WHAT IS REQUIRED:
Check each line of the data below for the word "this", then extract the ones that have it.

Scripts that build scenes:
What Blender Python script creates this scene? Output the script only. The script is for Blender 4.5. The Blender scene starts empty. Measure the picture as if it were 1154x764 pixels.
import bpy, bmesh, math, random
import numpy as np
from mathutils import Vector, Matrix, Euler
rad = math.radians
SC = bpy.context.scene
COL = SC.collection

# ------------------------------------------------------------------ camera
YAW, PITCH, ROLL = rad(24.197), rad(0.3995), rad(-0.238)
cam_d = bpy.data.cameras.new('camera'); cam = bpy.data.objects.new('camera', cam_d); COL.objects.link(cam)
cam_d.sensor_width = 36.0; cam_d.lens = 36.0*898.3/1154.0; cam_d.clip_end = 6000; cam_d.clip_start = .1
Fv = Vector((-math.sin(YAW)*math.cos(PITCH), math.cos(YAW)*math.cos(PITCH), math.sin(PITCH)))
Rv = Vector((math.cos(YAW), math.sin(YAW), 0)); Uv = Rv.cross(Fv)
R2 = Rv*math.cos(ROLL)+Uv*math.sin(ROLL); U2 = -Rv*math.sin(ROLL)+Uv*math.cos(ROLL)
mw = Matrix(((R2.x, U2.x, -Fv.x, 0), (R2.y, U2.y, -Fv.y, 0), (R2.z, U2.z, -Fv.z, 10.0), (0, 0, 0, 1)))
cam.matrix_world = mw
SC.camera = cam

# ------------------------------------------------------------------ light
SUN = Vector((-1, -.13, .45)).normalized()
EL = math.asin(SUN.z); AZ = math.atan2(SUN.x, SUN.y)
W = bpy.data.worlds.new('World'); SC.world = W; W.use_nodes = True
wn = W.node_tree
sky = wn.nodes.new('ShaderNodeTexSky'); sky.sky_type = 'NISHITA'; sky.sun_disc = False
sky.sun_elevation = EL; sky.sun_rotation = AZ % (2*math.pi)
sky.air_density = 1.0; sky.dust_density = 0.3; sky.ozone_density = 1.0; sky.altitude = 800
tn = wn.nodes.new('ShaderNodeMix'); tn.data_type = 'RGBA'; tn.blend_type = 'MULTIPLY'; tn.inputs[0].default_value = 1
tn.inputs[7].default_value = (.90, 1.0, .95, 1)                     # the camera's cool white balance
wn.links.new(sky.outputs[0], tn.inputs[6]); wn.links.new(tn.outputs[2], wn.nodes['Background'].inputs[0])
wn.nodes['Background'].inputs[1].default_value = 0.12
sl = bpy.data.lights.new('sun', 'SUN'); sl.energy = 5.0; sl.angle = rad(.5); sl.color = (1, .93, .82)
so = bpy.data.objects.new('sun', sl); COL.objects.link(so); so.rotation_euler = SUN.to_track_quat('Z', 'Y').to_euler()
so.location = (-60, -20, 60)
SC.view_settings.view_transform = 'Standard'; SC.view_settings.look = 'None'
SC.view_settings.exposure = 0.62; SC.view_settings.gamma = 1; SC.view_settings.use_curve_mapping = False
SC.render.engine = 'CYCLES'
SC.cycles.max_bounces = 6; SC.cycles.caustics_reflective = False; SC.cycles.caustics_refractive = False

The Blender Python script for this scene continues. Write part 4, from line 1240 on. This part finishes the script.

EXERCISE OUTPUT:
What Blender Python script creates this scene? Output the script only. The script is for Blender 4.5. The Blender scene starts empty. Measure the picture as if it were 1154x764 pixels.
The Blender Python script for this scene continues. Write part 4, from line 1240 on. This part finishes the script.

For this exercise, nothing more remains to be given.